AGRONEGÓCIO DO FUTURO

Há diversas instituições de pesquisa com estudos voltados a dar usos mais nobres a subprodutos de diversas cadeias produti­vas. A Embrapa Agroenergia, por exem­plo, estuda o bagaço da cana-de-açúcar. A fibra é queimada para a geração de energia e algumas empresas, como Raí­zen e Granbio, também a utilizam para produzir etanol de segunda geração. “Eu entendo a importância da queima, mas é o pior uso que podemos dar”, diz Guy de Capdeville, chefe-geral da Embrapa Agroenergia. “O bagaço é riquís­simo em açúcar e estamos explorando a possibilidade de desconstruí-lo para a sínte­se de outros produtos de maior valor agre­gado, como hidrogênio, bioquerosene para aviação e polímeros”, diz Guy de Capdevil­le, chefe-geral da Embrapa Agroenergia.

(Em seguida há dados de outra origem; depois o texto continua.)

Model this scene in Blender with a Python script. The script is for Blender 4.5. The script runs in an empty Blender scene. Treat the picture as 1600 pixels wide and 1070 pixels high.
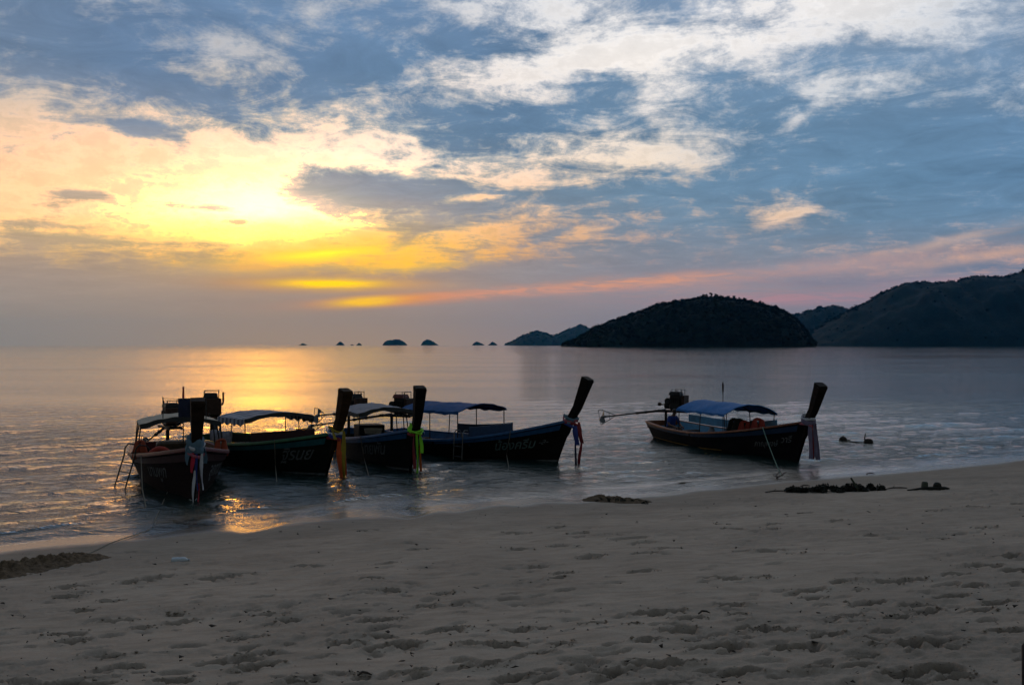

Uma outra frente de pesquisa da empre­sa estuda microalgas que agem na vinha­ça da cana, consumindo nutrientes e pro­duzindo biomassa de alga, que pode ser queimada ou convertida em outros produ­tos. Uma das vantagens é a diminuição dos sais, que podem tornar o resíduo orgânico nocivo ao solo. “Pretendemos reduzir os nutrientes da vinhaça a um nível tal, que dê para utilizar a água não só como adubação e irrigação na lavoura, mas no processo de produção dentro da usina”, diz Capdeville.